SEOUL, South Korea - An aid group says North Korea has publicly executed 15 people who attempted to flee the country or helped others escape.
The executions are a warning aimed at stemming the growing flow of refugees to China.
The Good Friends private aid organization says in its regular newsletter that the two men and 13 women were executed Feb. 20 by firing squad on a bridge in Onseong, a northeastern town on the border with China and Russia.
The aid agency says they were accused of crossing the Tumen River into neighbouring China or helping others to cross.
A growing number of North Koreans cross into China in search of food and to avoid political oppression.
Activists claim tens of thousands of North Koreans live in hiding in China, where they face forced repatriation to their impoverished homeland if caught.
Others try to make it to South Korea.
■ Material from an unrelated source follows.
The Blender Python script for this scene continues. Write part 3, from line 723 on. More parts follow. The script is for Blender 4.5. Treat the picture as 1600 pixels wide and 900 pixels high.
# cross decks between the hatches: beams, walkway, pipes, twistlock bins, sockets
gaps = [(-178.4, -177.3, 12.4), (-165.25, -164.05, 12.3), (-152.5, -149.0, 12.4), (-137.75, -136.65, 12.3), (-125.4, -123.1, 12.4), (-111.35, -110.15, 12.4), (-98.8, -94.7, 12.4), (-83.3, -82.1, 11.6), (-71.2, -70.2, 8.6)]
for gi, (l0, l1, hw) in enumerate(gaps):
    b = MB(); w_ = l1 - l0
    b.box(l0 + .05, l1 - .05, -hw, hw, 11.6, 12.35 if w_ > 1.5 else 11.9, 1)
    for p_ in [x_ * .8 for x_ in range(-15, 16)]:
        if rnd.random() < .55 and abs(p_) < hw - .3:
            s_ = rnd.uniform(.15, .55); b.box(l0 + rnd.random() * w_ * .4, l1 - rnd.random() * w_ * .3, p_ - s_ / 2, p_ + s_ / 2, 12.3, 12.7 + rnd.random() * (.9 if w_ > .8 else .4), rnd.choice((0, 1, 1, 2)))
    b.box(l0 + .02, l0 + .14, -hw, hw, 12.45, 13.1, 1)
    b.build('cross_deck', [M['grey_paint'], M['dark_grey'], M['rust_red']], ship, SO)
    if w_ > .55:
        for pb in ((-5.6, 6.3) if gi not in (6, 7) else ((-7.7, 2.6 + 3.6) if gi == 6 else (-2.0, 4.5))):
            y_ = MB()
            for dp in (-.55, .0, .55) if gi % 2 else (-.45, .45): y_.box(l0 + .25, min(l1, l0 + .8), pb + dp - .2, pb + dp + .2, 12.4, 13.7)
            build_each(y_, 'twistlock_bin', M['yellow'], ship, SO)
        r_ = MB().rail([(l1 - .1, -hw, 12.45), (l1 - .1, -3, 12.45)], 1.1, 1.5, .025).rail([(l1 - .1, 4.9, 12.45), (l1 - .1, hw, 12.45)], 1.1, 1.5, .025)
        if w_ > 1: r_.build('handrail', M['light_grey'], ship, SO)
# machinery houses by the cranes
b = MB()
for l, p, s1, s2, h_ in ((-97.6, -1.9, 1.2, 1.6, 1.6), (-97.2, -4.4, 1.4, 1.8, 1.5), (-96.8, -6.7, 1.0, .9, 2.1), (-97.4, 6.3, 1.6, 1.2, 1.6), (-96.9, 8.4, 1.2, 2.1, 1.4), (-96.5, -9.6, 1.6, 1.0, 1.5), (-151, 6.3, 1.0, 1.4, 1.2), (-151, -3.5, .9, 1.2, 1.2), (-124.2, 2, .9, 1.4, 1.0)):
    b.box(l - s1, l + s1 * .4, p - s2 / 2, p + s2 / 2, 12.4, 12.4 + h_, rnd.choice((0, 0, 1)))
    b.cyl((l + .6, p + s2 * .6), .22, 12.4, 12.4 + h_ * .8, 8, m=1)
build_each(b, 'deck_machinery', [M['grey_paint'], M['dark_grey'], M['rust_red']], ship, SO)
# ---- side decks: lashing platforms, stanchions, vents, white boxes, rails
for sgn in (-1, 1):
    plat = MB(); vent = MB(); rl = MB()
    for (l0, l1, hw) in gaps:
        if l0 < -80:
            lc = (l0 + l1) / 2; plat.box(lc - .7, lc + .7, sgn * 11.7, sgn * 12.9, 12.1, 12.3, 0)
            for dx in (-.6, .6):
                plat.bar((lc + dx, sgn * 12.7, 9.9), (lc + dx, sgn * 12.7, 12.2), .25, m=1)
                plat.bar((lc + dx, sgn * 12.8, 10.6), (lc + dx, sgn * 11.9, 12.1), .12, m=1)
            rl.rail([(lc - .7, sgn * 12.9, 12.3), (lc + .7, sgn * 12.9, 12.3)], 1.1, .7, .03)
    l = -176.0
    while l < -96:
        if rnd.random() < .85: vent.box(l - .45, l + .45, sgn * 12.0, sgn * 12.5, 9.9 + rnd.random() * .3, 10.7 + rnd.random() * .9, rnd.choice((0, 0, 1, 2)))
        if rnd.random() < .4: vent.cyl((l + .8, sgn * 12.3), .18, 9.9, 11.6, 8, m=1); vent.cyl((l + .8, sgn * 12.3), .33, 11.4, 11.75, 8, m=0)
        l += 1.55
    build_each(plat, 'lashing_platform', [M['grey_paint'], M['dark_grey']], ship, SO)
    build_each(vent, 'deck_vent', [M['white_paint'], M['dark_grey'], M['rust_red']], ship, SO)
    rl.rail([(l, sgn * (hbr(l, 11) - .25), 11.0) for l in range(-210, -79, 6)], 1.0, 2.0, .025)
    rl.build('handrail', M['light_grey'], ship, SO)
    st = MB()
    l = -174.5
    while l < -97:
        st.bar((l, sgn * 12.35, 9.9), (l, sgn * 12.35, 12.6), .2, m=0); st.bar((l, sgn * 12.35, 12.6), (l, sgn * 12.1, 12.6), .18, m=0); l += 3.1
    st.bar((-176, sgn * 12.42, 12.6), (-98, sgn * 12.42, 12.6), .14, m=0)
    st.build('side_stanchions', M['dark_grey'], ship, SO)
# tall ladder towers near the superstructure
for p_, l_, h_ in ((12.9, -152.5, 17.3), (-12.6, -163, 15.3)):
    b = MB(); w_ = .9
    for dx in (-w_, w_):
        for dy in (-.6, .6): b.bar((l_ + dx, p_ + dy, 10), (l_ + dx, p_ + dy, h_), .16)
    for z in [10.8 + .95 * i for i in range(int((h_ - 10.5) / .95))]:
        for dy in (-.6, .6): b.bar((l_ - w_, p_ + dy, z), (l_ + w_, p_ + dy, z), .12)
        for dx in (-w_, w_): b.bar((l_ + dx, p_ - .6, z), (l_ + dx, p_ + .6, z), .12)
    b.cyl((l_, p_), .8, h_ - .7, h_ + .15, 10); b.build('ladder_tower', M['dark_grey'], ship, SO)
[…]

Since the 1950-53 Korean War, 12,250 North Koreans have fled to the South, according to South Korea's Unification Ministry.
The North carried out the recent executions as a warning against illegal border crossings to China, Good Friends said, citing an unnamed North Korean official.
The execution "has further stirred the public (unrest) ... and made people upset at a time when all people were worried as there were nothing to eat,'' the group quoted an unnamed woman in the town as saying.
The aid agency declined to say how it obtained the information, citing its sensitivity. Some of the group's previous reports regarding the North have later been confirmed.